Afganistan Türkleri Üzerine Bir Deneme
Nurullah Taç Dış Ticaret Danışmanı
Afganistan’da “Afgan Türkistanı” ya da “Güney Türkistan” denen bölgede, güvenilir istatistik olmamakla birlikte, 5-8 milyon arasında Özbek, Türkmen, Kızılbaş ve Kırgızların yaşadığı bilinmektedir. Çok az sayıda Uygur ve Kazak da mevcuttur. Kimisi yüzyıllardır aynı bölgede yaşamaktadır, kimisi Rus savaşı sonrası göç ederek bu bölgeye yerleşmiştir.
Tarih kanlı savaşlarla doludur. Savaşmamış komşu ülke hemen hemen yoktur. Freud’un dediği gibi “komşu iki kent çekemz birbirini, her kanton öbürsüne tepeden bakar. Yakın akraba uluslar birbirini iter. Güney Almanya’nın Kuzey Almanya’yla barışmaz yıldızı.” Hintliler Çinlilerle, Orta Aasya ülkeleri Ruslarla, Ruslar Türklerle, Türkler Ermenilerle, Almanlar Fransızlarla..liste uzar gider. Uzaklardan gelip başka bölgelerde savaşan milletler de çoktur, Moğollar İranlılarla, İngilizler Afganlarla, Fransızlar Afrikalılarla, vs.
Amerikalılar yıllarca birbirini yedi Kuzey-Güney diye. Hindistan parçalanıp Pakistan ve Bangladeş olarak 3 ülkeye bölündü. Osmanlı ve İngiliz imparatorlukları parçalandı. Medeniyetlerin yıkıldığını İbn-i Haldun 14.yy’da anlatıyordu Mukkadime’sinde.
Parçalanma insicamdan daha zordur. Savaşın; evrimin bir gereği olarak doğal olduğu tezini biyologlara bırakalım ve acılarla dolu tarihten nasıl ders almamız gerektiğine odaklanalım.
Bir ulus olabilmek, yani topluluk (gemeinschaft)’tan bir toplum (gesellschaft) olabilmek çok meşakkatli bir süreçtir. Bu sürecin somutlaşmış hali devlettir. Dışarıdan homojen gözükse de hiçbir ulus tek tip ırktan meydana gelmemiştir. Ancak başarılı uluslar farklı ırkların bir araya gelmesiyle başarılı devletler kurmuşlardır. ABD ve Osmanlı İmparatorluğu buna örnek gösterilebilir. Birinci ve İkinci Dünya Savaşlarının müsebbibi ve en çok zarar gören tarafları Avrupa ülkeleridir. Yarım asır önce savaşla bir yere varılamayacağını anlayarak savaşı sonlandırmaya ve medeniyet kurma yolunda ilerlemeye karar vermişlerdir. Bu kollektif karar sonucunda kömür çelik topluluğu kurarak bugünün AB temelini atmışlardır.
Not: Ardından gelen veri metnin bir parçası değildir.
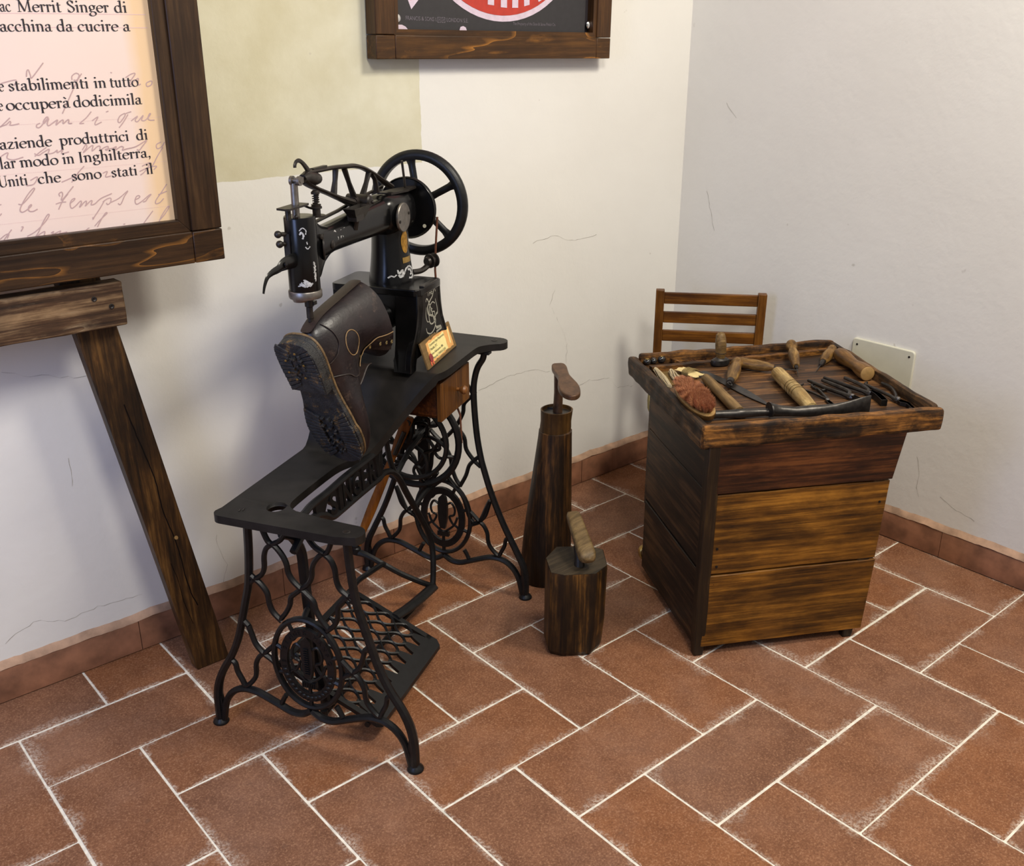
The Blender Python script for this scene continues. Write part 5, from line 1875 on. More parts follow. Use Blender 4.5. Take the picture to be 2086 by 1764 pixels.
ST = .215                                                          # stem width, in x-heights
def glyph(ch):
    """returns (stems, pen paths, blobs, advance); x-height is 1"""
    S, P, D = [], [], []
    def stem(x, y0, y1, foot=True, flag=True):
        S.append((x, y0, y1))
        if foot:
            P.append(([(x - .17, y0 + .03), (x + .17, y0 + .03)], .06))
        if flag:
            P.append(([(x - .24, y1 - .14), (x - .02, y1 - .02)], .12))
    if ch in 'ilj':
        stem(.26, 0, 1.0 if ch == 'i' else 1.68)
        if ch == 'i':
            D.append((.24, 1.45, .125))
        return S, P, D, .52
    if ch == 'n' or ch == 'h':
        stem(.26, 0, 1.0 if ch == 'n' else 1.68)
        P.append((arcp(.53, .62, .27, .36, 165, 20), None))
        stem(.80, 0, .74, True, False)
        return S, P, D, 1.06
    if ch == 'm':
        stem(.26, 0, 1.0)
        for x in (.51, 1.03):
            P.append((arcp(x, .62, .26, .36, 165, 20), None))
            stem(x + .27, 0, .74, True, False)
        return S, P, D, 1.56
    if ch == 'r':
        stem(.26, 0, 1.0)
        P.append((arcp(.50, .68, .22, .29, 160, 70), None))
        D.append((.60, .88, .12))
        return S, P, D, .72
    if ch == 'u':
        stem(.25, .22, 1.0, False)
        P.append((arcp(.50, .34, .25, .32, 190, 345), None))
        stem(.78, 0, 1.0, False)
        P.append(([(.78, .05), (.96, .05)], .07))
        return S, P, D, 1.05
    if ch in 'dq':
        stem(.76, 0, 1.68, False)
        P.append((arcp(.44, .49, .33, .47, 50, 320), None))
        P.append(([(.62, .93), (.76, .86)], .07))
        P.append(([(.76, .05), (.96, .07)], .07))
        return S, P, D, 1.02
    if ch == 'b':
        stem(.24, .06, 1.68, False)
        P.append((arcp(.55, .49, .34, .47, 140, -150), None))
        return S, P, D, 1.0
    if ch == 'p':
        stem(.24, -.60, 1.0)
        P.append((arcp(.55, .49, .34, .47, 145, -145), None))
        return S, P, D, 1.0
    if ch == 'o':
        P.append((arcp(.50, .49, .40, .46, 0, 360, 26), None))
        return S, P, D, 1.0
    if ch == 'c':
        P.append((arcp(.47, .49, .37, .46, 50, 318, 20), None))
        D.append((.68, .80, .10))
        return S, P, D, .84
    if ch == 'e':
        P.append((arcp(.47, .49, .37, .46, 12, 320, 22), None))
        P.append(([(.12, .55), (.82, .60)], .07))
        return S, P, D, .88
    if ch in 'aà':
        P.append((arcp(.40, .70, .24, .25, 150, 10, 10), None))
        S.append((.62, .12, .74))
        P.append(([(.62, .16), (.70, .03), (.88, .08)], .10))
        P.append((arcp(.38, .27, .25, .25, 70, 330, 14), None))
        P.append(([(.44, .50), (.62, .57)], .09))
        D.append((.20, .78, .10))
        if ch == 'à':
            P.append(([(.24, 1.50), (.50, 1.24)], .15))
        return S, P, D, .90
    if ch == 's':
        P.append(([(.60, .78), (.48, .94), (.30, .94), (.18, .80), (.26, .62), (.48, .46), (.60, .28), (.52, .08), (.32, .03), (.14, .16)], None))
        P.append(([(.62, .92), (.62, .68)], .06))
        P.append(([(.13, .32), (.13, .06)], .06))
        return S, P, D, .76
    if ch == 't':
        stem(.28, .14, 1.28, False, False)
        P.append((arcp(.47, .22, .19, .18, 195, 320, 8), None))
        P.append(([(.06, .95), (.60, .95)], .09))
        return S, P, D, .66
    if ch == 'g':
        P.append((arcp(.44, .66, .28, .30, 0, 360, 20), None))
        P.append(([(.66, .88), (.92, .92)], .11))
        P.append(([(.30, .38), (.20, .24), (.34, .12), (.66, .08), (.84, -.08), (.80, -.32), (.58, -.46), (.30, -.46), (.12, -.32), (.16, -.14), (.34, .02)], None))
        return S, P, D, .94
    if ch == 'z':
        P.append(([(.10, .94), (.68, .94)], .10))
        P.append(([(.68, .94), (.10, .06)], .18))
        P.append(([(.10, .06), (.72, .06)], .10))
        P.append(([(.11, .96), (.09, .72)], .06))
        P.append(([(.72, .02), (.76, .28)], .06))
        return S, P, D, .84
    if ch == 'M':
        P.append(([(.30, 0), (.38, 1.5)], .10))
        P.append(([(.36, 1.54), (.92, .06)], .22))
        P.append(([(.92, .06), (1.44, 1.54)], .09))
        P.append(([(1.46, 1.54), (1.52, 0)], .21))
        for x, y, w in ((.30, .03, .22), (1.52, .03, .26), (.26, 1.55, .18), (1.54, 1.55, .18)):
            P.append(([(x - w, y), (x + w, y)], .07))
        return S, P, D, 1.84
    if ch == 'S':
        P.append(([(.78, 1.26), (.62, 1.50), (.36, 1.54), (.18, 1.34), (.24, 1.08), (.52, .84), (.80, .58), (.82, .26), (.58, .03), (.34, .04), (.16, .24)], None))
        P.append(([(.82, 1.54), (.80, 1.16)], .07))
        P.append(([(.13, .46), (.14, .02)], .07))
        return S, P, D, 1.0
    if ch == 'I':
        stem(.34, 0, 1.58, True, False)
        P.append(([(.34 - .2, 1.55), (.34 + .2, 1.55)], .06))
        return S, P, D, .66
    if ch == 'U':
        S.append((.36, .4, 1.56))
        P.append((arcp(.76, .46, .40, .44, 180, 360, 14), None))
        P.append(([(1.16, .4), (1.16, 1.56)], .08))
        for x in (.36, 1.16):
            P.append(([(x - .2, 1.55), (x + .2, 1.55)], .06))
        return S, P, D, 1.4
    if ch == ',':
        D.append((.22, .10, .13))
        P.append(([(.30, .10), (.28, -.12), (.14, -.30)], .09))
        return S, P, D, .46
    return S, P, D, .5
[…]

Irkçılık çok tehlikeli bir düşüncedir. Bu düşünce, Hitler gibi insanların türemesine yol açmıştır. Başarılı devlet kurabilmak için insanları ırkçı fikirler etrafında birleştirmeye gerek yoktur. Ortak insani değerler etrafında kurulan uluslar daha başarılı ve daha kalıcıdır.
Ulus olabilmenin bir başka gereği uzlaşmadır. Ulusu oluşturan ırklar ve/veya dinler öteki ile uzlaşmadan, belli fikirleri dayatarak ortak zeminde buluşamazlar. Farklı ırk, dil, mezhep ve dine mensup onlarca ulus tek Avrupa Birliği çatısı altında birleşebilmişlerdir. Bunda insanlık için büyük dersler vardır.
Bir dakikalığına bunun tersini düşünelim. Hindistan gibi heterojen bir ülkenin parçalandığını varsayalım: önce Müslüman ve Hindu olarak ayrılır, daha sonra Müslümanlar kendi aralarında Sünni ve Şii olarak, Hindular da Şakti’ler ve Şiva’lar olarak bölünür muhtemelen. Bu sefer Sünni’ler arasında mezhep tartışmaları, ten rengi tartışmaları, dil tartışmaları başlar ve daha küçük gruplara bölünür. 5 milyon nüfuslu Türkmenistan’ı ele alalım. Dışarıdan bakıldığında tek tip millet, tek din, tek dil varmış gibi anlaşılır ama orada Teke grubu egemendir ve diğer Türkmen lehçeleri hor görülür. Birkaç parçaya bölünürlerse bu sefer Teke grubu en az ikiye ayrılır ve bölünme ailelere kadar gider. Benzer örneği Türkiye açısından da ele alabiliriz. Kürtler ayrılırsa bu sefer Karadenizlilerin garip lehçeye sahip olduğu söylenmeye ve ana akıma uymadığı dillendirilmeye başlar. Karadeniz bölgesi Türkiye topraklarından ayrılınca bu sefer Trakya bölgesinin sırası gelir vs.
Afganistan’da Türkistan bölgesinin ayrılması da benzer sonuçlar doğuracaktır. Türkmenler ve Özbekler bilahare birbirinden ayrılır, geride kalan Tacik-Hazara-Peştun üçe bölünür. Türkmenler yine muhacir Türkmenler ve yerli Türkmenler olarak bölünmek isteyecektir. Peştunların Hazaraları mezhebi yönden, Özbekleri ırksal yönden dışlaması ve ayrımcılığa tabi tutması, kısa vadede cazip görünse de uzun vadede hiçbir milletin lehine olmayacaktır. Aynı şekilde Özbeklerin Türkmenleri dışlaması her iki topluluğa zarar verecektir.
Oysa Avrupa Birliği örneğine bakarsak, rasyonel bir birliktelik sayesinde bir kazan-kazan durumu yaratılmış olmaktadır. Afganistan Türklerinin kendi arasında pragmatik bir yaklaşımla hareket etmesi herkesin lehine sonuçlanacaktır. Türkler yine bir blok olarak Peştun, Hazara ve Taciklerle yüksek milli menfaat etrafında işbirliği yapması herkesin karlı çıkmasına yol açacaktır. Milliyetler arasındaki adil gelir ve hak dağılımı, bu sürecin anahtarıdır.